Thursday, September 13, 2012

Video: Ethiopian New Years



If you couldn’t tell already, Ethiopia tends to do things differently. Just about everything really. New Years, known by the names of Enkutash and Addis Ahmet, is no exception. It usually falls on Sept 11 here.

This holiday—or ba’al—started like Buhe a few weeks earlier: with unrestrained pyromania. “Get up!” was the alarm to my post-slumber nap. “It’s time for lighting the lights!” By lighting, I had known from the previous celebration, my grandfather meant prodding at a highly unstable kerosene stove. By lights, he meant long, haphazardly assembled bundles of sticks called chibo. By get up, he meant “Get your head out of the clouds, I don’t want you tripping over something and burning my damn house down!” Things turned out fine. We built a bonfire in the cobblestone street. My grandfather sang a few songs. The real celebration came in the morning.

After our regular breakfast of thick barley porridge—genfo—my cousins and I left for the Ethiopian Orthodox Church in the center of town. Here, we nearly lost ourselves in a sea of beautiful white dresses and robes; If not for the bearings provided by the priests’ soothing, monotonous chants and prayers, the experience would have been far to overwhelming for me. I’d been to Ethiopian Orthodox Church before, but not since the local chapter moved far away when I was 6 or so and my family settled on Lutheranism.  The services are simultaneously blissful and stoically sad, inspiring both awe and humbling fear.
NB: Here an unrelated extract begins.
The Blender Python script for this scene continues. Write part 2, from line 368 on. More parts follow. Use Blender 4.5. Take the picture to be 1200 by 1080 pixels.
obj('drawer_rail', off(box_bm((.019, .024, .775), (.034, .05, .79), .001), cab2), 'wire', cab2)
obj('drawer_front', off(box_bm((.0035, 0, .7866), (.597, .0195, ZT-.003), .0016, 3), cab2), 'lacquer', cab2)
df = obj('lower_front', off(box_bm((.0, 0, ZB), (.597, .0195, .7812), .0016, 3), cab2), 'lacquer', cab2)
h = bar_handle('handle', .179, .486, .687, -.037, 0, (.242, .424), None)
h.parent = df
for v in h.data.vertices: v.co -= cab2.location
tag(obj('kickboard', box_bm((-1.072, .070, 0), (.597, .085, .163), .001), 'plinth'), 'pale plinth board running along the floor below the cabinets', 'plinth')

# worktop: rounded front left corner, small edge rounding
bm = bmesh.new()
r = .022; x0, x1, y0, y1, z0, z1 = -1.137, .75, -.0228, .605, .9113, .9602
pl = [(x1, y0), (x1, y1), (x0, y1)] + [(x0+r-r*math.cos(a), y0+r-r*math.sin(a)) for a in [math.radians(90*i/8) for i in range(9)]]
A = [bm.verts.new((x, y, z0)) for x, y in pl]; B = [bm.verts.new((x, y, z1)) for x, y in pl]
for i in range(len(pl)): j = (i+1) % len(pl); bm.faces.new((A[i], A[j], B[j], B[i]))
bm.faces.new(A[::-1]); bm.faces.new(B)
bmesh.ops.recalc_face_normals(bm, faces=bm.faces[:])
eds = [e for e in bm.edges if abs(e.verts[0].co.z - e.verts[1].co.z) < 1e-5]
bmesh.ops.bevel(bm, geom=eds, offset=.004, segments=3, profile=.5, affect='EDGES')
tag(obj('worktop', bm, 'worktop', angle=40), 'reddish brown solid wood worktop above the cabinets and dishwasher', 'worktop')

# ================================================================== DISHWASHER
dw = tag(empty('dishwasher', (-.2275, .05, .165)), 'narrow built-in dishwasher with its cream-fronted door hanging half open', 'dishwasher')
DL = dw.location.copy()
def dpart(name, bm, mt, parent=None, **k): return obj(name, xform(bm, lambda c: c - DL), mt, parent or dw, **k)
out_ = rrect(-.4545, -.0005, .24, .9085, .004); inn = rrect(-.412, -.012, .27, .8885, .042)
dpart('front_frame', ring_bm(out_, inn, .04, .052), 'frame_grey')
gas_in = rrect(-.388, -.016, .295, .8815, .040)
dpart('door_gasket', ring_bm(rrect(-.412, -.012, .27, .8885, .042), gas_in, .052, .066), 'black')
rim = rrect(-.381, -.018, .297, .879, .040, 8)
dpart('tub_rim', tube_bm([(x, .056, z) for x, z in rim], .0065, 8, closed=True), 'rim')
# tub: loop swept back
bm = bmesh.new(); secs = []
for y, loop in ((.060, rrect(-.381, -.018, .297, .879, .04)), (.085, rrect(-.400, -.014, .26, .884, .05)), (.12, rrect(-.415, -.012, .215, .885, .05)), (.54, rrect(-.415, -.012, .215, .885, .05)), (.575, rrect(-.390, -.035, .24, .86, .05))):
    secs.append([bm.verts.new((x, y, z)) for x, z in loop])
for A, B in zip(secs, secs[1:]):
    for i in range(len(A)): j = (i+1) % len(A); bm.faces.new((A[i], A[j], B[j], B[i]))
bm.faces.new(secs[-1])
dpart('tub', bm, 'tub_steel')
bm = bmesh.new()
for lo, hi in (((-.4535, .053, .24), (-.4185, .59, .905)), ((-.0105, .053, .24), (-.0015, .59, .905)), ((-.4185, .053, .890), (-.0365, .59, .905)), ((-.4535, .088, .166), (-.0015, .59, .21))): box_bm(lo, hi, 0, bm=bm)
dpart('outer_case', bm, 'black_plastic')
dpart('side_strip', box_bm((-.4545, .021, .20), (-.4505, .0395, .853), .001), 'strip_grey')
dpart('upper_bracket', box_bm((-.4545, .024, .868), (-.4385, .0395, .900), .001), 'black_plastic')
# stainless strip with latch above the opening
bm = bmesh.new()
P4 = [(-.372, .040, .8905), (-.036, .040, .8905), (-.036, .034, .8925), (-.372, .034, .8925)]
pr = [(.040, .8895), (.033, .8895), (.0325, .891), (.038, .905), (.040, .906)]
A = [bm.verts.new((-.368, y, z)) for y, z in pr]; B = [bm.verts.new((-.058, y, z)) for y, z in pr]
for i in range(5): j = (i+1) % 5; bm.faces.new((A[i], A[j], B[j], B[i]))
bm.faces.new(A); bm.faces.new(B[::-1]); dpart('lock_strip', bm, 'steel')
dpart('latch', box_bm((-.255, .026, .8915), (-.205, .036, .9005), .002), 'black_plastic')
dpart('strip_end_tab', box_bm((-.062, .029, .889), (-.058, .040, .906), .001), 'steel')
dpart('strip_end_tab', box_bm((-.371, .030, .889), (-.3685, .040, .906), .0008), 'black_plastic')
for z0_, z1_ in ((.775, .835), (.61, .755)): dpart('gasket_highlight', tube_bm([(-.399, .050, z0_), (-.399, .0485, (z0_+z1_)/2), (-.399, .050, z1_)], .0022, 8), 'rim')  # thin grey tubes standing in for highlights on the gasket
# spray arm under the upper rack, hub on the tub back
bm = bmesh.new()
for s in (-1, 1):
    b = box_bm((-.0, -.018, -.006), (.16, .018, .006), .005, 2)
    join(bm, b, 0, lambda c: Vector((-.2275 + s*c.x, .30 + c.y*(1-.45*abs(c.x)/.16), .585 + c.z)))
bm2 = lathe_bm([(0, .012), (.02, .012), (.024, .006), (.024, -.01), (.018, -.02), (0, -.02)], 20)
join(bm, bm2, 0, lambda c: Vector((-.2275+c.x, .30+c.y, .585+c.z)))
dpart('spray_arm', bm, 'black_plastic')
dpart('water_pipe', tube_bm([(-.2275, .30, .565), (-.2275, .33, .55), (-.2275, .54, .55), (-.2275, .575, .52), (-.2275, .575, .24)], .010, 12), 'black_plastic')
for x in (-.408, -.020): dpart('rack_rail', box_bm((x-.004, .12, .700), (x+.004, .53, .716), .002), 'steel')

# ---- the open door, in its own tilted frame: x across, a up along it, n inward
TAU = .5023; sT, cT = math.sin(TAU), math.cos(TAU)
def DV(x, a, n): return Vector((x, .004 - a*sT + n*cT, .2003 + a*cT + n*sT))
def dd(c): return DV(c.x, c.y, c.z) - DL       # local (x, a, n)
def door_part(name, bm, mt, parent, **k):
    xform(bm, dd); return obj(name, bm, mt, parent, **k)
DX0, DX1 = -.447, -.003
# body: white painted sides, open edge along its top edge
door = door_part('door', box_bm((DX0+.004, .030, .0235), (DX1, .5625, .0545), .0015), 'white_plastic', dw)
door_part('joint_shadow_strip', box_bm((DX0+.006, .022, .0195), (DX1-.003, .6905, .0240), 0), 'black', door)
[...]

At least, such is the case for me, a half Ethiopian—kalis—with half an understanding of the culture and half of a half of a half of an understanding of the language.

Later in the evening—you won’t be surprised—my grandparents treated me to a (especially) huge dinner. If you’ve been reading my other entries, you know that they like to show their love with painfully large meals. Now multiply that by ten, many, many times over. Their goat, whom I had befriended as a substitute for my dogs at home, became dinner. I didn’t know that when I started shoveling food down my throat, but I suppose that if anybody had to eat the goat it might as well have been me, his friend. The result—a combination of my physical pain from eating too much meat and the feelings of guild derived from eating one’s essential pet—is that I will be spending a few days eating just vegetables. I’ll hopefully become a vegetarian some day, but it won’t be while I’m in Ethiopia. Grandma and Grandpa would be heartbroken.